Furthermore, the GBP/USD pair experienced an increase of 0.71% the previous week. The Bank of England (BOE) is still uncertain of its latest decisions given that inflation rose unexpectedly rose to 10.1% in February.  

 

During the previous week, the Dow Jones index experienced a 0.6% increase, while the Nasdaq index recorded a 1.1% decrease, and the SP500 index showed a slight loss of 0.1%. During the previous week, there were numerous economic releases.

U.S. manufacturing activity and services activity for the month of March came in well below expectations. The ISM manufacturing index, a gauge of manufacturing health, fell to a near three-year low of 46.3, below expectations of 47.5. Similarly, the ISM services index came in at 51.2, below expectations of 54.4, although still slightly in expansion territory.

 

The Labor Department reported Friday that payrolls grew by 236,000 for the month, compared to the Dow Jones estimate of 238,000 the total was the lowest monthly gain since December 2020 and comes amid efforts from the Federal Reserve to slow labor demand in order to cool inflation.

 

It is probable that the CPI and PPI data for this week will emphasize the persistently high inflation, leading to the expectation of the continuation of a hawkish stance in the Fed's comments.

West Texas Intermediate was little changed around $81 a barrel after rallying almost 7% last week following the move by the Organization of Petroleum Exporting Countries and its allies.
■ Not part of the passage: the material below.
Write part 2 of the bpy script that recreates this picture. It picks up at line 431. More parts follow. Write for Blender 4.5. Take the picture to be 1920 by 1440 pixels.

While OPEC+’s surprise decision has reignited bullish bets on prices, some demand indicators are showing signs of weakness as slowdown concerns persist.

 

While US inventories have been declining, global inventories are still high. In the first quarter, commercial oil stockpiles held in OECD countries were sitting about 8% above last year’s levels, according to US Energy Information Administration estimates. That’s a fairly sizeable buffer and a sign of the weakness in consumption that’s plagued the market in the past few months.

 

Gold rose the previous week by 2% to close at $2007 an ounce, this rise came after the issuance of many economic data that indicated a slowdown in the US labor market, the number of vacancies decreased to 9.93 million jobs, less than the previous reading of 10.82, the private sector also added jobs Less than expected at 145 thousand jobs, the non-farm payrolls data fell to 236 thousand jobs, and therefore all these data negatively affected the dollar, given that the labor market and the US economy began to suffer.

 

The International Monetary Fund also warned of a slowdown in the global economy during the next five years, given that geopolitical factors and inflationary pressures are still affecting the global economy. Therefore, fears are still continuing, and gold was positively affected by these expectations, given that gold is a safe haven tool during economic crises.

 

This week, the markets are awaiting US inflation data. Expectations indicate that inflation rose by 5.2%, less than the previous reading of 6%. This means that inflation has declined for the ninth month in a row. Analysts expect it to positively affect gold prices if it came as expected, given that the Fed may head to less stringent monetary policy during the coming period.

 

From a technical point of view (Figure 1), gold overcame the triangle pattern and reached the level of $2032 an ounce, to close at $2007 an ounce. So far, gold has not succeeded in stabilizing above the technical and psychological levels at $2000 an ounce. Currently, the $2010 levels are considered resistance levels for gold, Exceeding may be positive for prices, but if that gold breaks the levels of $1990 an ounce, this may constitute negativity for the price movement.